La abstención puede llegar por diversas vías. Puede provenir del desinterés por la política, en general. O por la política institucional, más en concreto. O por la política que se hace en la UE, aún más específicamente. También puede ser fruto de la decisión consciente de un sector del electorado, que opta por no responder a una pregunta que considera mal planteada y enmarcada en una campaña tramposa, que finge dar una gran importancia a su opinión en un asunto que, de hecho, ha sido ya decidido sin contar con él.

Si la abstención –en cualquiera de sus formas, imposibles de discernir– alcanza el domingo muy elevadas cotas, los defensores del «Sí» se sentirán desautorizados. Y con razón. ¿Les hará eso ver que se están pasando mucho en la práctica de guisarse y comerse por su cuenta el potaje comunitario? Es una posibilidad. Una posibilidad interesante, dicho sea de paso.

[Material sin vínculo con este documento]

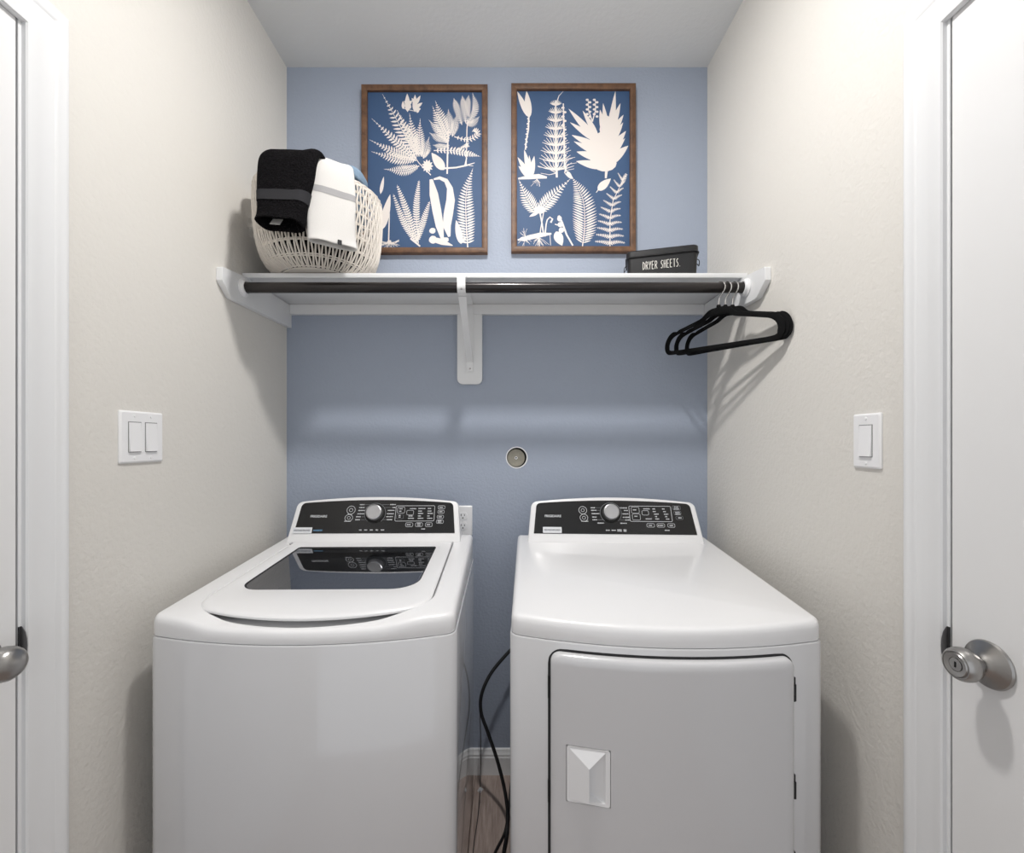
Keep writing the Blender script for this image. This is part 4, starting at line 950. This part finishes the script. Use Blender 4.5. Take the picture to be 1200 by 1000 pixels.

El voto negativo tiene en parte menos fuerza que la abstención, en la medida en que satisface la mitad del deseo de los convocantes del referéndum («Hay que votar»), pero la recupera gracias a su superior valor militante. Es menos equívoco. De registrarse una tasa importante de noes, los dos partidos que se alternan en La Moncloa, y con ellos el continente entero, tendrían que admitir que una estimable parte de la población de por aquí no se pone fácilmente en columna de a dos, marchen.

Dado que el resultado del referéndum del domingo no tiene más fuerza vinculante que la meramente moral –y ésa sólo en la medida en que los gobernantes quieran concedérsela–, huelgan por entero las amenazas catastrofistas que están manejando en estas últimas horas con la obvia intención de intimidar a la ciudadanía. Si las urnas les dan un bofetón, nada se hundirá en los abismos. Sencillamente, tendrán que encajarlo. Y deducir que ya les vale de hacer las cosas así y tomar nota de que su hábito de gobernar para el pueblo –supuestamente para el pueblo– pero sin el pueblo despierta cada vez menos simpatías.

Su problema es que hace ya demasiado tiempo que se han olvidado de que democracia significa gobierno del pueblo. Del pueblo. Esto de que sean unos pocos los que lo deciden todo y sólo se acuerdan de la ciudadanía para pedirle su aplauso final tiene otro nombre, también muy histórico: se llama oligarquía.